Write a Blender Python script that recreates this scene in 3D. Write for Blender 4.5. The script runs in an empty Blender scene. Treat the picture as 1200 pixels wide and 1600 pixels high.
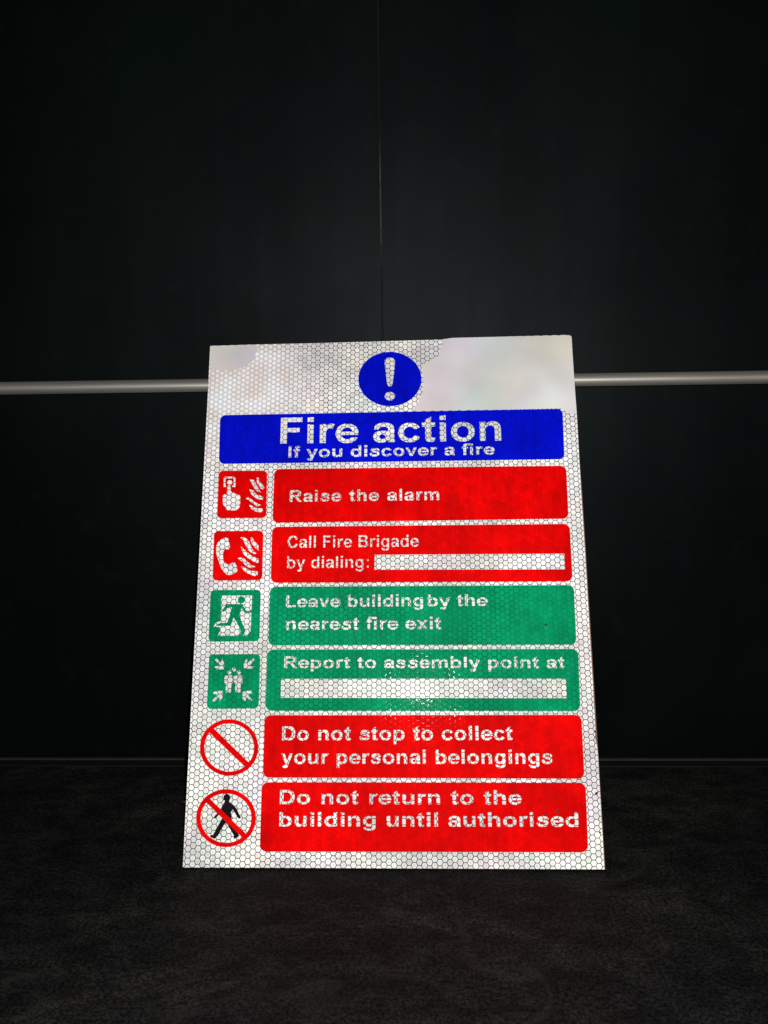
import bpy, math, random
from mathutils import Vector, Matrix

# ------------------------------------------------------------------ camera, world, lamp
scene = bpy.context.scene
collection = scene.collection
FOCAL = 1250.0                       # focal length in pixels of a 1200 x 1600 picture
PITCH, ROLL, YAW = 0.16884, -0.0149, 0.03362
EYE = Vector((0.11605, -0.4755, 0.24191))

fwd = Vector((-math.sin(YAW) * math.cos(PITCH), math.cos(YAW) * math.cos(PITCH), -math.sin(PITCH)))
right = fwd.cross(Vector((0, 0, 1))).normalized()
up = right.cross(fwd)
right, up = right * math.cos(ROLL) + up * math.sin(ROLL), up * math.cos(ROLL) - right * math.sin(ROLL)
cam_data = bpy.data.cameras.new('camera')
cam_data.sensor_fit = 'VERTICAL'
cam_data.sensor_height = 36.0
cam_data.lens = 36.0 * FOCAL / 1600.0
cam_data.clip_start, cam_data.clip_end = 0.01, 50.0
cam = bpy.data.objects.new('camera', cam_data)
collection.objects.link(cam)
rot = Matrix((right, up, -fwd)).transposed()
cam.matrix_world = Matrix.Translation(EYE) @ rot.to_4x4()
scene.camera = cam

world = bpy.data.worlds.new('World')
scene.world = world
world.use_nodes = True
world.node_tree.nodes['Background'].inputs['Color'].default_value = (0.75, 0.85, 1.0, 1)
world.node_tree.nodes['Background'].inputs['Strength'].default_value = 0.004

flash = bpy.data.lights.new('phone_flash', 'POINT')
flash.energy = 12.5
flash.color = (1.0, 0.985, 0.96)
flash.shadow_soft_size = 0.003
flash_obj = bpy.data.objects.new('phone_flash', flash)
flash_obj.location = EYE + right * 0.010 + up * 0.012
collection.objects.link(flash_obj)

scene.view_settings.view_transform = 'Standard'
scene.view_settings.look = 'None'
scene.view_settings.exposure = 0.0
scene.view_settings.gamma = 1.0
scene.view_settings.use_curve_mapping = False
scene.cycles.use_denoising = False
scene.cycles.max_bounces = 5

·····

* **Task brief**: Take every line that includes the string "picture" and copy it.

* **Solution for this problem**:
Write a Blender Python script that recreates this scene in 3D. Write for Blender 4.5. The script runs in an empty Blender scene. Treat the picture as 1200 pixels wide and 1600 pixels high.
FOCAL = 1250.0                       # focal length in pixels of a 1200 x 1600 picture